21 Febbraio 2014 | di

Fino a qualche tempo fa, seguendo una consuetudine a me molto cara, durante la Quaresima visitavo la chiesa della Madonna dell’Orto a Venezia, per soffermarmi davanti al dipinto Presentazione di Maria al Tempio del Tintoretto.

Quella bambina di fronte alla scala della vita rappresenta ancora il mio progetto quaresimale. La sua luce è il desiderio della mia anima, che cammina per quaranta giorni (Quaresima) fino alla risurrezione di Gesù, dopo averlo accompagnato nella Settimana Santa tra i misteri della sua passione e morte, in un gioco di chiaroscuro che incarna il mio desiderio profondo di essere migliore.

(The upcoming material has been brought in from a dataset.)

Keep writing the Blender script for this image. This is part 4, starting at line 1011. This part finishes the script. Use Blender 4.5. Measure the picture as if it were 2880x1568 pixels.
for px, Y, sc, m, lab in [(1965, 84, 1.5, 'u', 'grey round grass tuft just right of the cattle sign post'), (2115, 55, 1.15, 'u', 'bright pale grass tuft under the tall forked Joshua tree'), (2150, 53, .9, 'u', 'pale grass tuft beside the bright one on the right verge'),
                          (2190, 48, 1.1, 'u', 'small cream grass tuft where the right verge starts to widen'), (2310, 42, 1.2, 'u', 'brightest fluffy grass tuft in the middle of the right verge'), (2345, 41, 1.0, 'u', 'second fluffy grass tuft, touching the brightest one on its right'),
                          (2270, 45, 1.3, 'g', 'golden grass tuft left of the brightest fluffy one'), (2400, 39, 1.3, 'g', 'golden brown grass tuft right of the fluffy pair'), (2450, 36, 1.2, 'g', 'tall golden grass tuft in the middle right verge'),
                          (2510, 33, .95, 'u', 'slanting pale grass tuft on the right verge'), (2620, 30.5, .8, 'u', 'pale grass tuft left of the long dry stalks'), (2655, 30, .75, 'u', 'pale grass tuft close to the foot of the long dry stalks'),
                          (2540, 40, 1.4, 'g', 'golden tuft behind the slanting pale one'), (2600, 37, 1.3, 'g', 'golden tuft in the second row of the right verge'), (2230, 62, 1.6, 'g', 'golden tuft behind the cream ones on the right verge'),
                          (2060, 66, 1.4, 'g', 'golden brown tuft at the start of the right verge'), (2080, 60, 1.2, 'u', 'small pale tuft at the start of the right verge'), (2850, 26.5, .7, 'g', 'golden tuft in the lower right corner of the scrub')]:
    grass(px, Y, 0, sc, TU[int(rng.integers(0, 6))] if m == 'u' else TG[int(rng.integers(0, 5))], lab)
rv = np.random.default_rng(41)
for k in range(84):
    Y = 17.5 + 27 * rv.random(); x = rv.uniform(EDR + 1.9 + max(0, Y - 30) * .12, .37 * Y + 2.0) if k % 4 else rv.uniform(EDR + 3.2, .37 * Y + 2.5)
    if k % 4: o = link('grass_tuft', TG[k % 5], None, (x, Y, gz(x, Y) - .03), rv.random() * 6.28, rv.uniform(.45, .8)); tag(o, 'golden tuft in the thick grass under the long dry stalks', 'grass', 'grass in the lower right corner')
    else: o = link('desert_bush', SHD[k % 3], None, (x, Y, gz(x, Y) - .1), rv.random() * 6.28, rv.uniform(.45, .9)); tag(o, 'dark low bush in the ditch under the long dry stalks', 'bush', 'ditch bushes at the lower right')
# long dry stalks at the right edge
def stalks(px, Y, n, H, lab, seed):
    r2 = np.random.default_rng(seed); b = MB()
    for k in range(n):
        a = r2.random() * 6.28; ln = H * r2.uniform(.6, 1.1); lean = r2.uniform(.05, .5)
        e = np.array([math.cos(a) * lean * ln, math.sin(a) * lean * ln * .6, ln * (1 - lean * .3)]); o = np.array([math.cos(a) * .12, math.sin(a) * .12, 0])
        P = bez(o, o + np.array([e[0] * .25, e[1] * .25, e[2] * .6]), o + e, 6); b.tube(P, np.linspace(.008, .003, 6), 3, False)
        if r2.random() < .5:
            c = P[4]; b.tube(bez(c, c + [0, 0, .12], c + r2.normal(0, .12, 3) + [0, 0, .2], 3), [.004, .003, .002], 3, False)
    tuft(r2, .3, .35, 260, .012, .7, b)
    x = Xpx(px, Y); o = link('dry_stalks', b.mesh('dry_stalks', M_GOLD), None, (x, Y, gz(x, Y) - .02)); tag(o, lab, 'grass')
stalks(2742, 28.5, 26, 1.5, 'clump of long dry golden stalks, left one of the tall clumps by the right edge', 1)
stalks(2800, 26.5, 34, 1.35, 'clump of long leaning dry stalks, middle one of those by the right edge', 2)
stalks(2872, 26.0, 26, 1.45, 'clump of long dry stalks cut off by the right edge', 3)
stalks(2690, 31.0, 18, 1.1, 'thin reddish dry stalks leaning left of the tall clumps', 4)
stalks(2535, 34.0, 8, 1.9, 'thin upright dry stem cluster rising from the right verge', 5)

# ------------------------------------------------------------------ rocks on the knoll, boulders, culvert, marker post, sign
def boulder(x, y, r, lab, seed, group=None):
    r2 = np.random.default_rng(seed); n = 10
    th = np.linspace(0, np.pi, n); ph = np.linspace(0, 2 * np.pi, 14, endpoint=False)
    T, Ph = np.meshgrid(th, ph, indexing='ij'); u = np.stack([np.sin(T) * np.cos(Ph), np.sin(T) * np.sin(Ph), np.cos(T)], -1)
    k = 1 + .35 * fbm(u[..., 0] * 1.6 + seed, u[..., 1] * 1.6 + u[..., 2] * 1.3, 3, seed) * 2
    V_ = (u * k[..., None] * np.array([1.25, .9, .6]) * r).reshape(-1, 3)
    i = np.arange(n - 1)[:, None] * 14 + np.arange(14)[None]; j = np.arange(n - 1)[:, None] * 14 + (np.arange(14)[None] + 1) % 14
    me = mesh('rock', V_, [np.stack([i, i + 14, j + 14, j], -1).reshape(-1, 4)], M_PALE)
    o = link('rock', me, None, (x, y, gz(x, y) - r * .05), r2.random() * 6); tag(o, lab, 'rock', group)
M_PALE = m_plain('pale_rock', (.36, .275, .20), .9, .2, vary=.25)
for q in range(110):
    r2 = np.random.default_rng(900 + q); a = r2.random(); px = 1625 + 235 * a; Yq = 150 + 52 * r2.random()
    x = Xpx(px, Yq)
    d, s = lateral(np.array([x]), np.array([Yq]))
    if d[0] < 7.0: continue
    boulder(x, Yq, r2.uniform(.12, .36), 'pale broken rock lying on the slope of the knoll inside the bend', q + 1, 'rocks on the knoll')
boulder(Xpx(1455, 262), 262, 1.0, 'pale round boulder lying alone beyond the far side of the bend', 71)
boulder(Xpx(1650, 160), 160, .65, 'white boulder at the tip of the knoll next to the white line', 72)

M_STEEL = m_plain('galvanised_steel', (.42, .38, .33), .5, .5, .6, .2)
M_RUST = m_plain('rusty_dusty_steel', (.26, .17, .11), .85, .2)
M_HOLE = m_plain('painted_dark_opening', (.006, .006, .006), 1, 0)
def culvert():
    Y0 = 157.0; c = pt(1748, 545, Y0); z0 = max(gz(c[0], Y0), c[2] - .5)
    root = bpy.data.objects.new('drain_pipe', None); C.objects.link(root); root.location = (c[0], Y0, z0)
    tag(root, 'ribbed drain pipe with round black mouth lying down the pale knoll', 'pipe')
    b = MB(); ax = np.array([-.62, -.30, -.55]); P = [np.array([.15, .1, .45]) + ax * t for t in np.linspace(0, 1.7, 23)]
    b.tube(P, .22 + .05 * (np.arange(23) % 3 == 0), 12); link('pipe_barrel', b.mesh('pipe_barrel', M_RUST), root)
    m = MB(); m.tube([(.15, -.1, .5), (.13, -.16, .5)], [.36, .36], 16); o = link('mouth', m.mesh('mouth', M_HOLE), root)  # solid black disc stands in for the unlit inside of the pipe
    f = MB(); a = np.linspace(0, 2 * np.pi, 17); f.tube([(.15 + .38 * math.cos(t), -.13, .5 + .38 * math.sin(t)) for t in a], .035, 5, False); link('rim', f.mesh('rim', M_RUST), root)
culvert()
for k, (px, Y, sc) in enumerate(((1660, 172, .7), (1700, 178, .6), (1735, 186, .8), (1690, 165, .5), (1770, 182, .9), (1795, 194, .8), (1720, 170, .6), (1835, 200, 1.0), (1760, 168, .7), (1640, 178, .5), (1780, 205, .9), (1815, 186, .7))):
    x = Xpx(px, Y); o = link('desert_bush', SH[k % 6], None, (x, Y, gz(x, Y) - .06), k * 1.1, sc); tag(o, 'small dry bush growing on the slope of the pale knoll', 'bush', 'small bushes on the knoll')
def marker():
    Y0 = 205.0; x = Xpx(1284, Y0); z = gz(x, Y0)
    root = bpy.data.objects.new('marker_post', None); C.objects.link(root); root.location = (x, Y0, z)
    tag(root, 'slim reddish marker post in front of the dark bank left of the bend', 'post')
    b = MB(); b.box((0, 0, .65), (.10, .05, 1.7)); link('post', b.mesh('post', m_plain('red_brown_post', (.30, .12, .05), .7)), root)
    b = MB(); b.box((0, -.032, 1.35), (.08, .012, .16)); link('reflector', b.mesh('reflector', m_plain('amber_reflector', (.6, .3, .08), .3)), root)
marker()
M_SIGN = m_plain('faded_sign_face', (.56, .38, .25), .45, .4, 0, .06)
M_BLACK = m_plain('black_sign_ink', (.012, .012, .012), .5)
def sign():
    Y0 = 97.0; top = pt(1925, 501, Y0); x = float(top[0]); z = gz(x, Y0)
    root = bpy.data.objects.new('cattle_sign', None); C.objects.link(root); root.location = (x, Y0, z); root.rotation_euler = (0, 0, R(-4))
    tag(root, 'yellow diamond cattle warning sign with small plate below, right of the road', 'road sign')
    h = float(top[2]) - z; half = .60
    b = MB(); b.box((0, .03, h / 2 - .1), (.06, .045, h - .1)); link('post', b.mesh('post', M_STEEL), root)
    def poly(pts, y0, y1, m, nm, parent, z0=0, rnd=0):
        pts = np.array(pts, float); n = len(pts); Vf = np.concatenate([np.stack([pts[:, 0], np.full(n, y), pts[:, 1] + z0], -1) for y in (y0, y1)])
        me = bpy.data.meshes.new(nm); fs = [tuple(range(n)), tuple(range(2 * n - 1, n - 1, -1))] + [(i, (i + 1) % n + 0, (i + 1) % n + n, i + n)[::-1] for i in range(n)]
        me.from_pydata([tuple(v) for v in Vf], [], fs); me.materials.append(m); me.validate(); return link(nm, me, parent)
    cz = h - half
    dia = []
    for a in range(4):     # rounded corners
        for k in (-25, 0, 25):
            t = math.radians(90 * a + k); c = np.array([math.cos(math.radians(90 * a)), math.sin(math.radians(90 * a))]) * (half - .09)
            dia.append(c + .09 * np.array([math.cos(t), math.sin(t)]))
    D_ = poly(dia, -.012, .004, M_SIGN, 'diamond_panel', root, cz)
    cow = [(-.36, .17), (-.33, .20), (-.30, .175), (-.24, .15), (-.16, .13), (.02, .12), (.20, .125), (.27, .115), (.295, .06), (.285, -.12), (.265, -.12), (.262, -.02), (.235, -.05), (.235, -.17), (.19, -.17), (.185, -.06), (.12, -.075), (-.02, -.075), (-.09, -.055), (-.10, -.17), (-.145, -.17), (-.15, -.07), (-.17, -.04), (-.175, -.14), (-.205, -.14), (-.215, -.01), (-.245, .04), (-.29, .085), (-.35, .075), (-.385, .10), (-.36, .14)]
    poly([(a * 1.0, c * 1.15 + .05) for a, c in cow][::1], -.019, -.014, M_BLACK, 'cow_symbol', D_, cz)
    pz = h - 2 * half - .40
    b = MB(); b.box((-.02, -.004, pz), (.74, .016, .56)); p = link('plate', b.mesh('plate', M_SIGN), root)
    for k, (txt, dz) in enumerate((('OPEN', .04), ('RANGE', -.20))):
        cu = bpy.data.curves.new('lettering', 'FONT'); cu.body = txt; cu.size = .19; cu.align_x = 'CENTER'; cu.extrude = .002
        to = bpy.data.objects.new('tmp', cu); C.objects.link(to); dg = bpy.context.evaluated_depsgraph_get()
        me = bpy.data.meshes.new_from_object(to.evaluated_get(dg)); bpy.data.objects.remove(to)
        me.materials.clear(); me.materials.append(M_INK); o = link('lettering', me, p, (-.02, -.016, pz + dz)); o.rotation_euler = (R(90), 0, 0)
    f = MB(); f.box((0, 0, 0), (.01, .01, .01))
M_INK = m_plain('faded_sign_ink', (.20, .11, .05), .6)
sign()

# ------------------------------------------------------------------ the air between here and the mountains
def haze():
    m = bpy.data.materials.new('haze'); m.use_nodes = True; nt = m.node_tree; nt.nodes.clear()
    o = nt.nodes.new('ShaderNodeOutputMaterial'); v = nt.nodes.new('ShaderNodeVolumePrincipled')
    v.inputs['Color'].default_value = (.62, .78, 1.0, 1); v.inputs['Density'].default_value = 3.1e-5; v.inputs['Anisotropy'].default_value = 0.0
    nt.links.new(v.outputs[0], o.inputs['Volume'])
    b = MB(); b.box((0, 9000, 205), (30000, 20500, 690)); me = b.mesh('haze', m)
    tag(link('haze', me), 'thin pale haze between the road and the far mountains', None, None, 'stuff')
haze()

Nell’opera non sono «protagonisti» i genitori, ma la bambina. La luce sulla scala è tutta sua. Lo spettatore si rianima e si lascia guidare da quello splendore. A contemplarla mi immagino le fatiche che comportano le virtù cristiane. La bambina è in salita, con il piede su uno dei quindici gradini, rivestiti d’oro. Sembra la guida di una cordata. Ci sono tutti, senza eccezione, partendo dagli ultimi. Che bella la carità bambina con i «piccoli» preferiti da Gesù! La sua luce fa brillare i volti di tutti in una sinfonia d’amore.

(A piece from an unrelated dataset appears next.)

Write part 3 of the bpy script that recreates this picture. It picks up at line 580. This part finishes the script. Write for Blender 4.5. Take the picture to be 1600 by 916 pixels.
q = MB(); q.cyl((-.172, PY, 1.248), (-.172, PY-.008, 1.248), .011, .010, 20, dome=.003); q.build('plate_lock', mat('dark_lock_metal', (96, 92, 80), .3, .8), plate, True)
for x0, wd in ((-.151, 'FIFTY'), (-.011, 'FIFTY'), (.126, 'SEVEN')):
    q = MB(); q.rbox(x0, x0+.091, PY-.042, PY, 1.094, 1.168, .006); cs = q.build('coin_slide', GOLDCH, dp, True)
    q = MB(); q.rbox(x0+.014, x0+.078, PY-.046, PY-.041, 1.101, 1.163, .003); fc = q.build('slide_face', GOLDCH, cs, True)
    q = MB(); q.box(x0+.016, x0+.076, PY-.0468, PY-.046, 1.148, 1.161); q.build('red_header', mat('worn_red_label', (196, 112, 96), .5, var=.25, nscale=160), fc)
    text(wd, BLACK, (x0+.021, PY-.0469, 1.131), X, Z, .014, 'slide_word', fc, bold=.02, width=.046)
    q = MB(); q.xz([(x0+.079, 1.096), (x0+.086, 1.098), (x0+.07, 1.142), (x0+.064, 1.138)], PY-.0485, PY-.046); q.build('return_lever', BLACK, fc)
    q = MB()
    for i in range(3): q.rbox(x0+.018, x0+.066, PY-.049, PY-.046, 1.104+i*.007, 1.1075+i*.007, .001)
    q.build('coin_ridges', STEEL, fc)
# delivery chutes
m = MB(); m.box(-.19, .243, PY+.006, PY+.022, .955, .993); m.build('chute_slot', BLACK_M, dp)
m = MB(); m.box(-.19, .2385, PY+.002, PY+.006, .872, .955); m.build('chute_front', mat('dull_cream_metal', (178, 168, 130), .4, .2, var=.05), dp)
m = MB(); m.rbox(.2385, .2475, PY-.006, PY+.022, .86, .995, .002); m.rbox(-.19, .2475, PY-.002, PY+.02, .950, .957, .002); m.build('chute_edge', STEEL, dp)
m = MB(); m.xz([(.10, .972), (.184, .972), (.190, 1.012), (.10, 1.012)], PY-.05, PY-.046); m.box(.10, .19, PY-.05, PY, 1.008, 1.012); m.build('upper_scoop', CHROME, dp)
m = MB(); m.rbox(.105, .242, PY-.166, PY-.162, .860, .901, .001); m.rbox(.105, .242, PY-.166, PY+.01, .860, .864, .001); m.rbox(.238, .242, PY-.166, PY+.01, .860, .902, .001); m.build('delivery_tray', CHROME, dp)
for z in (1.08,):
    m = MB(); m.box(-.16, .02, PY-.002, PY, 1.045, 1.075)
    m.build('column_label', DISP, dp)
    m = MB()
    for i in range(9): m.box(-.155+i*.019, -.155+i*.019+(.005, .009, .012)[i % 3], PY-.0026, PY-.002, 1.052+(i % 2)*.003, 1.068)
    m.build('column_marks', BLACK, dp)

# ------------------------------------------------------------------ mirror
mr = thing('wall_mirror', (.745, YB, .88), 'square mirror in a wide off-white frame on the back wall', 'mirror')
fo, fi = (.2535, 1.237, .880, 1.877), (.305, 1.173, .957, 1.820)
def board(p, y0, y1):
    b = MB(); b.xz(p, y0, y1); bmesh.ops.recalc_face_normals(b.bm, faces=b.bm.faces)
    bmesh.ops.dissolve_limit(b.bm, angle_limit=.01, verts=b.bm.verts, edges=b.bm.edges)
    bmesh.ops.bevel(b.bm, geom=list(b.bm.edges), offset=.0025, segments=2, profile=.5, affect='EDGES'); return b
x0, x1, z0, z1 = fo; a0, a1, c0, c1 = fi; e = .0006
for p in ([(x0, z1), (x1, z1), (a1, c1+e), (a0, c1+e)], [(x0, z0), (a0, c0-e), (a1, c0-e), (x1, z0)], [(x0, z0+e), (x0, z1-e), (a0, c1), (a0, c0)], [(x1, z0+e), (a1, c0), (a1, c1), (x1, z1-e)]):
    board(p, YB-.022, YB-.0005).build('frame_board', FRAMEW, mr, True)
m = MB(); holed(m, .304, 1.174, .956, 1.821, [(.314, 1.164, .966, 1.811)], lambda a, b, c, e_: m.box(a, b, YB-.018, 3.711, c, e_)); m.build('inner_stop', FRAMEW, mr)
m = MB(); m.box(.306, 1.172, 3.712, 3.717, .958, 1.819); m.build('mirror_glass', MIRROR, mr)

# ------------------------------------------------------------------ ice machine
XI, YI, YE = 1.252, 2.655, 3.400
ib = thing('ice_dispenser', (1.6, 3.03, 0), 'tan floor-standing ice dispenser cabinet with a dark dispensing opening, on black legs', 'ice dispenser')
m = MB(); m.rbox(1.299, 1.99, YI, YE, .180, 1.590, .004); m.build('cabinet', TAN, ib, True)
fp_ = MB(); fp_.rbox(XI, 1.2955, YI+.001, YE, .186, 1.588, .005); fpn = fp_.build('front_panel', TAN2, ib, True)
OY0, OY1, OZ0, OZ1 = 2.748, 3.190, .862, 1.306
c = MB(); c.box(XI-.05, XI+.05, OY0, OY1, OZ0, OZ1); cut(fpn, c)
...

Tutti guardano, tutti vedono e coralmente si entusiasmano per quella «verginità fatta carne» che sale, sola, a piedi scalzi, per non tenersi nulla, se non il progetto di Dio. Così com’è fa tenera ogni movenza dell’anima femminile, mediatrice tra gli spettatori e la storia sacra. Il sacerdote l’aspetta all’ultimo gradino, non l’accompagna nella fatica di salire. La piccola Maria è sola, è bella, è luce, come la tenerezza di Dio. Così vorrei la mia salita quaresimale.
 
Il Papa che piace a tutti
Mi viene in mente l’efficace espressione di papa Francesco: «Con un po’ più di tenerezza il mondo diventerebbe migliore». E le chiese formerebbero una sola famiglia.

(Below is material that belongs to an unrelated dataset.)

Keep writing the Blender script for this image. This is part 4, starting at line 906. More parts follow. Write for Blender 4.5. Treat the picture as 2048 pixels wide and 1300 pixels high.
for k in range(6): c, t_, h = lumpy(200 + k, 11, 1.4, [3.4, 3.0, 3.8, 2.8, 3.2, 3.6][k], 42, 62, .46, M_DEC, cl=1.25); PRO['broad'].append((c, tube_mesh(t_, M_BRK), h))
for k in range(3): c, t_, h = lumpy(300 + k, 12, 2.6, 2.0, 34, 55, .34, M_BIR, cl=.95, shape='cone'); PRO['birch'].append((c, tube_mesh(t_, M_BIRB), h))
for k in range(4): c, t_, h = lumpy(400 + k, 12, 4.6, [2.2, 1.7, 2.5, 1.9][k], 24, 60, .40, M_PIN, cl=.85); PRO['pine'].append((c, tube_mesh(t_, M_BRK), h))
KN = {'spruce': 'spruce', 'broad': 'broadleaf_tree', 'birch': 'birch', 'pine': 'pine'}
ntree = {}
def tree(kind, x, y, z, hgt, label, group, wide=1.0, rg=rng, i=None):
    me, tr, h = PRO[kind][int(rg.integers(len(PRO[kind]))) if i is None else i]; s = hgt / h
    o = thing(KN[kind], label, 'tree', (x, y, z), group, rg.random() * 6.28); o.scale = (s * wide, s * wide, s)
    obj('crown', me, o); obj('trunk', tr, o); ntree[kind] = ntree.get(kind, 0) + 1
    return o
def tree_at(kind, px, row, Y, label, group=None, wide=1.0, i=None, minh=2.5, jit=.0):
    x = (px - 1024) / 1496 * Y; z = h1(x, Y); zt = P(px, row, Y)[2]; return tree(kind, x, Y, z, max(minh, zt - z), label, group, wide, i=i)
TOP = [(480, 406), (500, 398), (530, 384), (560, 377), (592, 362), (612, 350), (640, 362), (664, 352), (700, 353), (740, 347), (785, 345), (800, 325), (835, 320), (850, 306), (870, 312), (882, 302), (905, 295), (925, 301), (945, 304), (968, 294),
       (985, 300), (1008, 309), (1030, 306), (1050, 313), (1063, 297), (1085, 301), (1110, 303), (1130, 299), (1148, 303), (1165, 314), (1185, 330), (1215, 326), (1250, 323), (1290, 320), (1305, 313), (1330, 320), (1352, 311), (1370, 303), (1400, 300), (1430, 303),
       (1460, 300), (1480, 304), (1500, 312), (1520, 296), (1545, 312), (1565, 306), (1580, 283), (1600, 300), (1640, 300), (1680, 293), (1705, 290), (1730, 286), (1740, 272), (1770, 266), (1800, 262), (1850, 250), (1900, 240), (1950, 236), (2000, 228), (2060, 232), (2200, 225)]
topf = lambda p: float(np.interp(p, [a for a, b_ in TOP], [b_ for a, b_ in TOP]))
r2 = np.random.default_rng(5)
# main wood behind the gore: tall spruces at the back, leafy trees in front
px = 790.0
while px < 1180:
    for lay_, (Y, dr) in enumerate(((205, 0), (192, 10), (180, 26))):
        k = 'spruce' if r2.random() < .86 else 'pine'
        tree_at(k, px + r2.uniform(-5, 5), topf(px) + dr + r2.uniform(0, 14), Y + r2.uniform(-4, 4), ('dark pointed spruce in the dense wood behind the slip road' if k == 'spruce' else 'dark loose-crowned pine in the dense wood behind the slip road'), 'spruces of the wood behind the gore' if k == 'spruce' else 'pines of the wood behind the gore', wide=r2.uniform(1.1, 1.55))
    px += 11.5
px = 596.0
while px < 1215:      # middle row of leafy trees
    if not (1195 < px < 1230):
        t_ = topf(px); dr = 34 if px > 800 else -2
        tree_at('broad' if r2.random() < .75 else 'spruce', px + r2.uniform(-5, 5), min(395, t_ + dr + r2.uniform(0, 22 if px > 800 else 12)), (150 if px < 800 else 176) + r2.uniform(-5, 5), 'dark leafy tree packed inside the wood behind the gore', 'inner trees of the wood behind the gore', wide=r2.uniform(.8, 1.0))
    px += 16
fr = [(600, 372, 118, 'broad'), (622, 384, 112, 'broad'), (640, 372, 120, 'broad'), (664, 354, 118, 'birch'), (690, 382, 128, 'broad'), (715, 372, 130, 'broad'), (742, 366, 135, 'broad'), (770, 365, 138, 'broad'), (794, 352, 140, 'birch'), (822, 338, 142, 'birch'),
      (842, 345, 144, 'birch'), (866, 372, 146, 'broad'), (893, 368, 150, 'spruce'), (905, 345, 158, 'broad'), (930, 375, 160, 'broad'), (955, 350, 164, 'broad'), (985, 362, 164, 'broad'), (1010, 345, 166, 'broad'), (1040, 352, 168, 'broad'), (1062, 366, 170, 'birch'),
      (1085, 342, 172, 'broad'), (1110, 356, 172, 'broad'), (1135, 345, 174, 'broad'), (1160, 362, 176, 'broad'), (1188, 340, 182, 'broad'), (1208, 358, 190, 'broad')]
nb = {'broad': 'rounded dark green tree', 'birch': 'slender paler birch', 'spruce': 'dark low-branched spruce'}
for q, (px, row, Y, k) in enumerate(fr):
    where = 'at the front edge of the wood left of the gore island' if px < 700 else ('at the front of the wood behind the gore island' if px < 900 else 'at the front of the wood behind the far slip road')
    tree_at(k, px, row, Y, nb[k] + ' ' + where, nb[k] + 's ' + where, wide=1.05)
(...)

Quest’anno, nella prima settimana di Quaresima, ricorre l’anniversario dall’elezione di papa Francesco. Perfino gli atei lo riconoscono come «riferimento» e benefattore dell’umanità.

Il pastore teologo valdese Fulvio Ferrario, nell’aprile 2013, dichiarò che anche i protestanti sono disponibili a imparare dalla carità e tenerezza di Francesco, vescovo di Roma, dicendo: «Il mondo protestante internazionale e le piccole chiese evangeliche italiane hanno salutato con viva simpatia i primi interventi del nuovo vescovo di Roma. La cosa più importante è la freschezza evangelica, che traspare da alcuni atteggiamenti. Ad esempio la richiesta rivolta alla folla di pregare per lui e di benedirlo, prima che egli stesso impartisse la benedizione “Urbi et orbi”, cioè alla città di Roma e al mondo. Sono certo che molti cristiani evangelici si sono uniti alla preghiera dei cattolici per il ministero di Francesco, che già di per sé costituisce un bel momento del cammino, per altri versi a volte zoppicante, verso l’unità della Chiesa (…). Noi protestanti siamo contenti di poter compiere un pezzo di questo cammino insieme a un uomo come Francesco. Ascolteremo con attenzione il vescovo di Roma e siamo sicuri di poter imparare molto da lui». Sorpresi benevolmente anche i cristiani ortodossi. Viva simpatia espressero inoltre buddisti e musulmani.
 
I corrotti sono dei lombrichi
Peccatori siamo tutti, ma corrotti diventiamo. Lo dice papa Francesco. La corruzione è il contrario della bambina dipinta dal Tintoretto che sale la scala ripida della vita. Si legge nel volume di Jorge Mario Bergoglio Guarire dalla corruzione (Emi, 2013): «Non è una novità: da quando l’uomo è uomo, sempre si è avuto questo fenomeno che, ovviamente, è un processo di morte: quando la vita muore, c’è corruzione. Frequentemente noto – scrive il Papa – che si identifica corruzione con peccato. In realtà, non è esattamente così. Situazione di peccato e stato di corruzione sono due realtà distinte, anche se intimamente legate fra loro. (...) Sappiamo che siamo tutti peccatori, però la novità che viene introdotta nell’immaginario collettivo è che la corruzione sembrava far parte della vita normale di una società, una dimensione denunciata e tuttavia accettabile nella convivenza sociale. Non voglio dilungarmi in esempi: i giornali ne sono pieni». E ancora: «Ci farà bene percuoterci l’anima con la forza profetica del Vangelo, che ci colloca nella verità delle cose, rimuovendo il pretesto che la debolezza umana, assieme alla complicità, crea l’humus propizio alla corruzione. Ci farà molto bene, alla luce della parola di Dio, imparare a discernere le diverse situazioni di corruzione, che ci circondano e ci minacciano con le loro seduzioni. Ci farà bene tornare a ripeterci l’un l’altro “Peccatore sì, corrotto no!”, e a dirlo con timore, perché non succeda che accettiamo lo stato di corruzione come fosse solo un peccato in più».

Un cuore corrotto – continua il Papa – «è talmente arroccato nella soddisfazione della sua autosufficienza da non permettere di farsi mettere in discussione».

Il corrotto «ha la “faccia da santarellino”, come diceva mia nonna. Si meriterebbe un dottorato honoris causa in cosmetica sociale». I corrotti «perseguitano imponendo un regime di terrore su tutti coloro che li contraddicono e si vendicano espellendoli dalla vita sociale. Temono la luce perché la loro anima ha acquisito le caratteristiche dei lombrichi: nelle tenebre e sotto terra».